24 octobre 2018, 04 février 2019, voilà exactement trois mois et 11 jours que le président de la République, Ali Bongo Ondimba, est condamné à l’étranger, suite à un accident vasculaire cérébral violent qui le cloue dans un fauteuil roulant. Situation qui jette le doute et les incertitudes sur l’avenir du pays, puisqu’en attendant les résultats de sa rééducation au Maroc, à Libreville, l’authenticité même de ses décisions, ses décrets et contre-décrets est désormais contestée. Les conseils de ministres ne se tenant plus, tout est comme bloqué.
Malgré les assurances de ses collaborateurs, les inquiétudes demeurent tenaces quant à l’avenir du pays. Inquiétudes essentiellement alimentées par une évidence désormais, celle des capacités physiques et intellectuelles d’Ali Bongo à assumer encore les charges de sa fonction présidentielle. Surtout que les rares images parvenues aux populations n’ont pas jusqu’ici convaincu sur la force du numéro 1 gabonais à tenir encore le pays. Signe de cette incapacité, désormais tant redoutée, le conseil des ministres qui devait se tenir en marge de la cérémonie de prestation de serment des nouveaux ministres le 15 janvier dernier, a été annulé le même jour, sans plus de précisions. Depuis le 24 octobre, le pays n’en a connu qu’un seul. Lequel avait été présidé par le vice-président, Pierre Claver Maganga Moussavou, en mi-novembre dernier, après modification par la Cour constitutionnelle de l’article 13 de la Constitution.
Or, le conseil des ministres étant une instance où sont discutés les projets de lois, de décrets et autres ordonnances engageant la vie du pays, tout semble à l’arrêt depuis plus de trois mois. La machine étatique est grippée, alors que sur le front social, les grèvent se multiplient partout, avec des revendications qui, pour l’essentiel ne tournent qu’autour des salaires et des primes dues aux travailleurs. Certains syndicats comme Dynamique unitaire exigent désormais ouvertement la constatation de la vacance du pouvoir, estimant qu’Ali Bongo est soit mort soit incapable de diriger le Gabon.
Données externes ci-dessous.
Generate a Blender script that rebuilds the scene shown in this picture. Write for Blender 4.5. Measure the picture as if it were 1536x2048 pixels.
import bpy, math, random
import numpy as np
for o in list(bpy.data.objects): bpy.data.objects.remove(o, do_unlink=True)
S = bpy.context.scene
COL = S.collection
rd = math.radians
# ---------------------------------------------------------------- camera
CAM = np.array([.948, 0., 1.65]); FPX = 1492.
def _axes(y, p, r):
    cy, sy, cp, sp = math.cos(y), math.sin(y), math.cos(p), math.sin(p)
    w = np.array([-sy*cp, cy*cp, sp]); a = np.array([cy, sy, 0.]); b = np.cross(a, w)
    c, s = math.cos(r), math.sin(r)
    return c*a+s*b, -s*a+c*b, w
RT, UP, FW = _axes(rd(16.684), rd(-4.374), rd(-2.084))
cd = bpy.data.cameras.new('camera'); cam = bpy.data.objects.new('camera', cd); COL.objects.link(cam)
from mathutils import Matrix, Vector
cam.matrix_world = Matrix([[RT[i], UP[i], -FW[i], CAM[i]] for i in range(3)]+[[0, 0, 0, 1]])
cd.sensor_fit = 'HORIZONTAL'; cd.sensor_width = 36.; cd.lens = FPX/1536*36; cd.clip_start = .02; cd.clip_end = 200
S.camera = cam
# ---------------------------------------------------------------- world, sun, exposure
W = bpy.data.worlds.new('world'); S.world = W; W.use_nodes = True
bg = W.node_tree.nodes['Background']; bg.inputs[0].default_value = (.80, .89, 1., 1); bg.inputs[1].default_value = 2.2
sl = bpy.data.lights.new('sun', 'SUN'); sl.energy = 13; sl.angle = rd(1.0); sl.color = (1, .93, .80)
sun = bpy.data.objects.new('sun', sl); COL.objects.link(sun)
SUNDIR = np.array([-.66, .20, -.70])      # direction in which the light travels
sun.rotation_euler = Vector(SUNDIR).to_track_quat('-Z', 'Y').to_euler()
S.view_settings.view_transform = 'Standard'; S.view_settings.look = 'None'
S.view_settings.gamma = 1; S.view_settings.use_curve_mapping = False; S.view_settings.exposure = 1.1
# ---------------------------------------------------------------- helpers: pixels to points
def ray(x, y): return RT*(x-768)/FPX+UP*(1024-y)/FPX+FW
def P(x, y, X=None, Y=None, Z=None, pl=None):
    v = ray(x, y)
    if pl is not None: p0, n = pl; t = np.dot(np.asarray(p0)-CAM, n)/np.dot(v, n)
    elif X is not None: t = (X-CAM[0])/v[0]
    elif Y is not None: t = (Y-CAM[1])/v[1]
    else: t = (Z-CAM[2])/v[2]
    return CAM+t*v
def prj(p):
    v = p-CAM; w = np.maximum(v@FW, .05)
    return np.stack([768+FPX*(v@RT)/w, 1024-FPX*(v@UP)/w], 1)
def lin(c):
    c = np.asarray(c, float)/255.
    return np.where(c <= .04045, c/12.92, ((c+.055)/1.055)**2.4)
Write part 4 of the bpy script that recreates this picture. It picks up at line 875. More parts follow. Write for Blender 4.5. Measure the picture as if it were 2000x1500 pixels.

Quid des décrets présidentiels ?
Pour rajouter à la suspicion et aux inquiétudes, le coup de théâtre intervenu le 30 janvier dernier à l’occasion du remaniement du gouvernement Nkoghe Bekale, a jeté le doute sur l’authenticité même du décret présidentiel à la base de ce réaménagement, 18 jours seulement après la formation dudit gouvernement. Même au sein du pouvoir, certains ne croient pas que ce soit Ali Bongo qui ait signé lui-même un décret limogeant son ministre de la Défense, qu’il a nommé deux semaines plutôt. Surtout dans une période de flottement, alors qu’il se sait malade à l’étranger. Toutes les suspicions convergent donc vers l’entourage du président de la république, lequel entourage est suspecté de prendre unilatéralement des décisions pour régler ses comptes à ses ennemis dans le sérail et d’en attribuer ensuite la paternité à Ali Bongo, qui ne servirait plus que de « faire-valoir ».
Pour l’avoir compris, certains leaders de la majorité présidentielle comme Guy Christian Mavioga du BDC se sont même moqué de la composition du nouveau gouvernement. D’autres comme Jean Boniface Assélé exigent des explications aux collaborateurs de Bongo. Au fond, tout le désordre dénoncé au palais, selon certaines langues qui se délient, n’a qu’un arrière plan stratégique, le dilettantisme manifeste et le pourrissement de la situation pour forcer jusqu’en 2023. Dans cette logique, il faut mettre hors d’état de nuire, tous ceux qui, au sein du pouvoir, peuvent jouer un rôle embarrassant. A mesure qu’elle perdure et s’enlise, l’absence du Gabon d’Ali Bongo Ondimba donne lieu à une pagaille politique considérable avec, à l’horizon, des conséquences incalculables. Ce qui demeure une source d’inquiétudes pour le pays.